# Instruction:
Reproduce the material in full, unchanged.
☆ ☆ ☆ ☆ ☆ ☆ ☆
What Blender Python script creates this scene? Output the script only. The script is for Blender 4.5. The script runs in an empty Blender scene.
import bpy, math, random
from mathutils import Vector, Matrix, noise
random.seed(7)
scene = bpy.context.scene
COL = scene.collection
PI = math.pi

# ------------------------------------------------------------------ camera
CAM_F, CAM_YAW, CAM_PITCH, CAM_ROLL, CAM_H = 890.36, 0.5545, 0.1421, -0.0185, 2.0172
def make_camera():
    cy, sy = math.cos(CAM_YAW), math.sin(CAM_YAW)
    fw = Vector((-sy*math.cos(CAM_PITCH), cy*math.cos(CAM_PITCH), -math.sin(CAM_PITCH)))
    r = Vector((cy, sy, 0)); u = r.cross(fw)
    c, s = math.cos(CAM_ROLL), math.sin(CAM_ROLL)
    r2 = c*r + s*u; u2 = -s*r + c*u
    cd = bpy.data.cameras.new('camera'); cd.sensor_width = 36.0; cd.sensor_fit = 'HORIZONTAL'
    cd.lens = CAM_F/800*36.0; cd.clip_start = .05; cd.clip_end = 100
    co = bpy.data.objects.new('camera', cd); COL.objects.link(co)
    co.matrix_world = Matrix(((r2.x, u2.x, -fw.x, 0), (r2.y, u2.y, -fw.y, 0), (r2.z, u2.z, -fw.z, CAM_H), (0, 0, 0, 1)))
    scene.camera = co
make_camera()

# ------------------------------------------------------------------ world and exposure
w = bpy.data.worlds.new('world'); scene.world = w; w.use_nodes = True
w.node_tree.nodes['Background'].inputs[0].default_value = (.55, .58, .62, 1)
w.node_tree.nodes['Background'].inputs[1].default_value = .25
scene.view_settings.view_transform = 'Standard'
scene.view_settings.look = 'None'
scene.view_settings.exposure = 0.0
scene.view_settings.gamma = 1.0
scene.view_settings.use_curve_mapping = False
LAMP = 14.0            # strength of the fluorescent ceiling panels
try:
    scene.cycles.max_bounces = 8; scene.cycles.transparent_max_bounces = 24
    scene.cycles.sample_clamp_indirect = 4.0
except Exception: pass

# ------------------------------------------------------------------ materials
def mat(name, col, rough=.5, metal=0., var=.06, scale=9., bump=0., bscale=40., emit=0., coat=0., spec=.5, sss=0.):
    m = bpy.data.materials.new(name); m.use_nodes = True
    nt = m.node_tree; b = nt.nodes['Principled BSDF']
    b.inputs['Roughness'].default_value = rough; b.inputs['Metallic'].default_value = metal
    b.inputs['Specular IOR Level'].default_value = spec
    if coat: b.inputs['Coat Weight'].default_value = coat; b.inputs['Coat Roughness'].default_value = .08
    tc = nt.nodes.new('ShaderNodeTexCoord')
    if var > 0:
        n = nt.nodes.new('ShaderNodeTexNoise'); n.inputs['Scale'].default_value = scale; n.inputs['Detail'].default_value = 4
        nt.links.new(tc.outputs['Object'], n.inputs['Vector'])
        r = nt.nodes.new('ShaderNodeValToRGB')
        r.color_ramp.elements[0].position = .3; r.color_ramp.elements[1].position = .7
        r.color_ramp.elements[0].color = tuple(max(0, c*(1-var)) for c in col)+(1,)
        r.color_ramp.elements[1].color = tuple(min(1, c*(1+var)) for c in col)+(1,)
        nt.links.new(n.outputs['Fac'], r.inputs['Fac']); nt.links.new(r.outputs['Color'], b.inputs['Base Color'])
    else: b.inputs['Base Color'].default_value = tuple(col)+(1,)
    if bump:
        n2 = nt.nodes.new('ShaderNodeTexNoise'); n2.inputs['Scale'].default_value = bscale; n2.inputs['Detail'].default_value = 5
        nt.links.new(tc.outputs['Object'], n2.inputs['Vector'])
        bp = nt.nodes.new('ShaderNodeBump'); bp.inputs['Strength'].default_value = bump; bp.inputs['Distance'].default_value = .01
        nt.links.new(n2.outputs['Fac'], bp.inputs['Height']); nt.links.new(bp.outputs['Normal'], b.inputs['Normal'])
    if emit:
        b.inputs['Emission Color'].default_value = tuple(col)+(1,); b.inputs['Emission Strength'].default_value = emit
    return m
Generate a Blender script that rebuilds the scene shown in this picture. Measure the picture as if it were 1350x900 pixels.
☆ ☆ ☆ ☆ ☆ ☆ ☆
# Solution for this problem:
What Blender Python script creates this scene? Output the script only. The script is for Blender 4.5. The script runs in an empty Blender scene.
import bpy, math, random
from mathutils import Vector, Matrix, noise
random.seed(7)
scene = bpy.context.scene
COL = scene.collection
PI = math.pi

# ------------------------------------------------------------------ camera
CAM_F, CAM_YAW, CAM_PITCH, CAM_ROLL, CAM_H = 890.36, 0.5545, 0.1421, -0.0185, 2.0172
def make_camera():
    cy, sy = math.cos(CAM_YAW), math.sin(CAM_YAW)
    fw = Vector((-sy*math.cos(CAM_PITCH), cy*math.cos(CAM_PITCH), -math.sin(CAM_PITCH)))
    r = Vector((cy, sy, 0)); u = r.cross(fw)
    c, s = math.cos(CAM_ROLL), math.sin(CAM_ROLL)
    r2 = c*r + s*u; u2 = -s*r + c*u
    cd = bpy.data.cameras.new('camera'); cd.sensor_width = 36.0; cd.sensor_fit = 'HORIZONTAL'
    cd.lens = CAM_F/800*36.0; cd.clip_start = .05; cd.clip_end = 100
    co = bpy.data.objects.new('camera', cd); COL.objects.link(co)
    co.matrix_world = Matrix(((r2.x, u2.x, -fw.x, 0), (r2.y, u2.y, -fw.y, 0), (r2.z, u2.z, -fw.z, CAM_H), (0, 0, 0, 1)))
    scene.camera = co
make_camera()

# ------------------------------------------------------------------ world and exposure
w = bpy.data.worlds.new('world'); scene.world = w; w.use_nodes = True
w.node_tree.nodes['Background'].inputs[0].default_value = (.55, .58, .62, 1)
w.node_tree.nodes['Background'].inputs[1].default_value = .25
scene.view_settings.view_transform = 'Standard'
scene.view_settings.look = 'None'
scene.view_settings.exposure = 0.0
scene.view_settings.gamma = 1.0
scene.view_settings.use_curve_mapping = False
LAMP = 14.0            # strength of the fluorescent ceiling panels
try:
    scene.cycles.max_bounces = 8; scene.cycles.transparent_max_bounces = 24
    scene.cycles.sample_clamp_indirect = 4.0
except Exception: pass

# ------------------------------------------------------------------ materials
def mat(name, col, rough=.5, metal=0., var=.06, scale=9., bump=0., bscale=40., emit=0., coat=0., spec=.5, sss=0.):
    m = bpy.data.materials.new(name); m.use_nodes = True
    nt = m.node_tree; b = nt.nodes['Principled BSDF']
    b.inputs['Roughness'].default_value = rough; b.inputs['Metallic'].default_value = metal
    b.inputs['Specular IOR Level'].default_value = spec
    if coat: b.inputs['Coat Weight'].default_value = coat; b.inputs['Coat Roughness'].default_value = .08
    tc = nt.nodes.new('ShaderNodeTexCoord')
    if var > 0:
        n = nt.nodes.new('ShaderNodeTexNoise'); n.inputs['Scale'].default_value = scale; n.inputs['Detail'].default_value = 4
        nt.links.new(tc.outputs['Object'], n.inputs['Vector'])
        r = nt.nodes.new('ShaderNodeValToRGB')
        r.color_ramp.elements[0].position = .3; r.color_ramp.elements[1].position = .7
        r.color_ramp.elements[0].color = tuple(max(0, c*(1-var)) for c in col)+(1,)
        r.color_ramp.elements[1].color = tuple(min(1, c*(1+var)) for c in col)+(1,)
        nt.links.new(n.outputs['Fac'], r.inputs['Fac']); nt.links.new(r.outputs['Color'], b.inputs['Base Color'])
    else: b.inputs['Base Color'].default_value = tuple(col)+(1,)
    if bump:
        n2 = nt.nodes.new('ShaderNodeTexNoise'); n2.inputs['Scale'].default_value = bscale; n2.inputs['Detail'].default_value = 5
        nt.links.new(tc.outputs['Object'], n2.inputs['Vector'])
        bp = nt.nodes.new('ShaderNodeBump'); bp.inputs['Strength'].default_value = bump; bp.inputs['Distance'].default_value = .01
        nt.links.new(n2.outputs['Fac'], bp.inputs['Height']); nt.links.new(bp.outputs['Normal'], b.inputs['Normal'])
    if emit:
        b.inputs['Emission Color'].default_value = tuple(col)+(1,); b.inputs['Emission Strength'].default_value = emit
    return m
Generate a Blender script that rebuilds the scene shown in this picture. Measure the picture as if it were 1350x900 pixels.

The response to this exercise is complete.